The Department of Homeland Security(DHS) has been shut down for more than a month, and the path to reopening it narrowed further this week after the House of Representatives adjourned without holding a vote on a deal that both chambers had already agreed to in principle.
On Wednesday, House and Senate Republicans announced an agreement to reopen DHS. By Thursday, the House had convened briefly and left without bringing the proposal to the floor. With the House not scheduled to return until mid-April, the shutdown is now expected to extend well into the month with no guaranteed end date.
How the standoff developed
The shutdown took shape through a series of rejected proposals. The Senate passed a spending bill that would fund most DHS agencies but excluded Immigration and Customs Enforcement and Customs and Border Protection. House Republicans rejected that bill and passed a version that funds DHS in full, a move Senate Democrats were expected to block. Neither side moved from its position, and the shutdown continued.
Senate Majority Leader John Thune expressed confidence that the House would eventually act on the agreement reached this week. Senate Minority Leader Chuck Schumer placed responsibility for the ongoing shutdown squarely on House Republicans, arguing that their failure to pass the Senate’s original bill has cost federal workers weeks of paychecks with no immediate remedy in sight.
The funding dispute over ICE and CBP is complicated by the fact that both agencies already carry billions in guaranteed funding from prior legislation. Critics of the standoff have framed the fight less as a genuine budget disagreement and more as a political contest over which party controls the terms of immigration enforcement.
TSA agents are bearing the cost
The practical effects of the shutdown have been most visible at the country’s major airports. TSA agents have been working without pay for weeks, and the financial strain has pushed some to call out and others to leave their positions entirely. The result has been checkpoint lines stretching for hours at airports across the country, disrupting travel for a significant portion of the flying public.
An executive order from President Trump guaranteed that TSA agents would receive back pay for the time worked during the shutdown. The order did not resolve when that compensation would arrive or address the immediate financial pressure on workers who cannot wait.
What Senate Democrats want in return
Senate Democrats have used the shutdown debate to push for changes to how ICE operates. Specific proposals include prohibiting ICE agents from wearing masks during enforcement operations and requiring judicial warrants before agents can enter private residences. Those demands have not been incorporated into any agreement reached so far, and their status in any final deal remains unresolved.
What comes next
The House is not expected back in session until mid-April. That timeline means TSA agents will go additional weeks without regular pay, airport disruptions will continue, and the political argument over DHS funding will remain unsettled heading into a period when both parties are already thinking about electoral positioning.

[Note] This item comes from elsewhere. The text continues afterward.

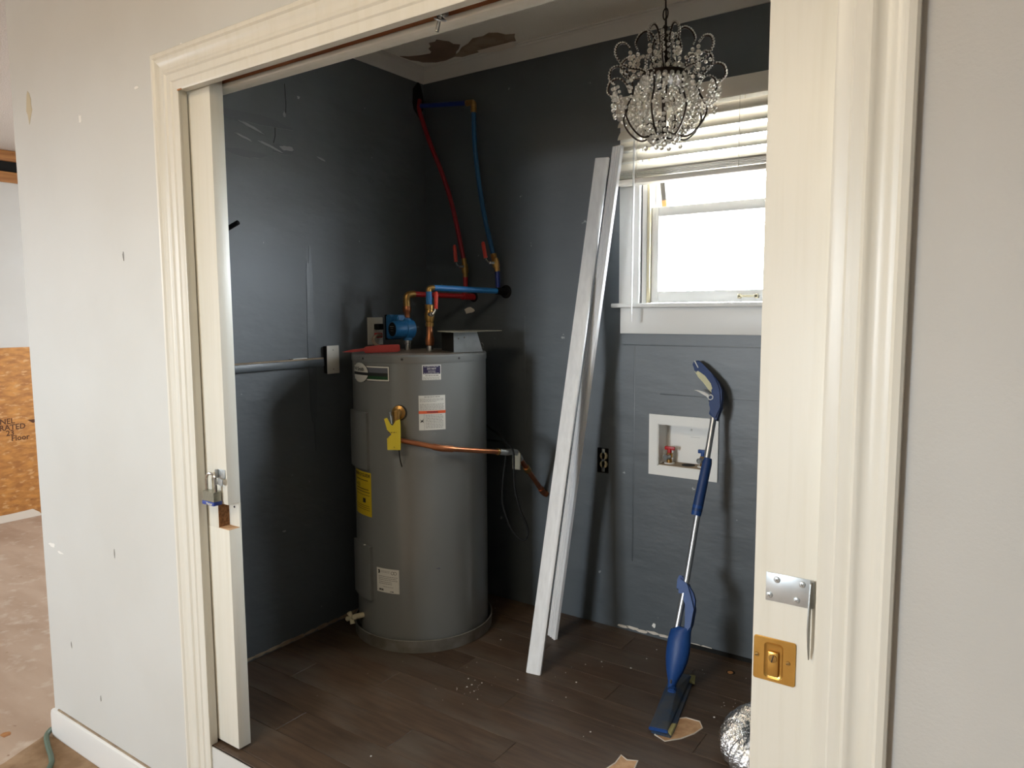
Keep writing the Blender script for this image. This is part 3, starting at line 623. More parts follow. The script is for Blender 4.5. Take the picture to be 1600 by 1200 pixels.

Public disapproval of ICE has registered in recent polling, and some strategists within the Republican Party have suggested that a bipartisan agreement on enforcement reform could offer political cover while ending a shutdown that is visibly inconveniencing millions of travelers. Whether that calculation influences House Republicans when they return remains to be seen.
The DHSÂ shutdown that began as a dispute over immigration enforcement funding has become something broader: a test of whether Congress can govern when the two chambers of the same party cannot agree on what to bring to a vote.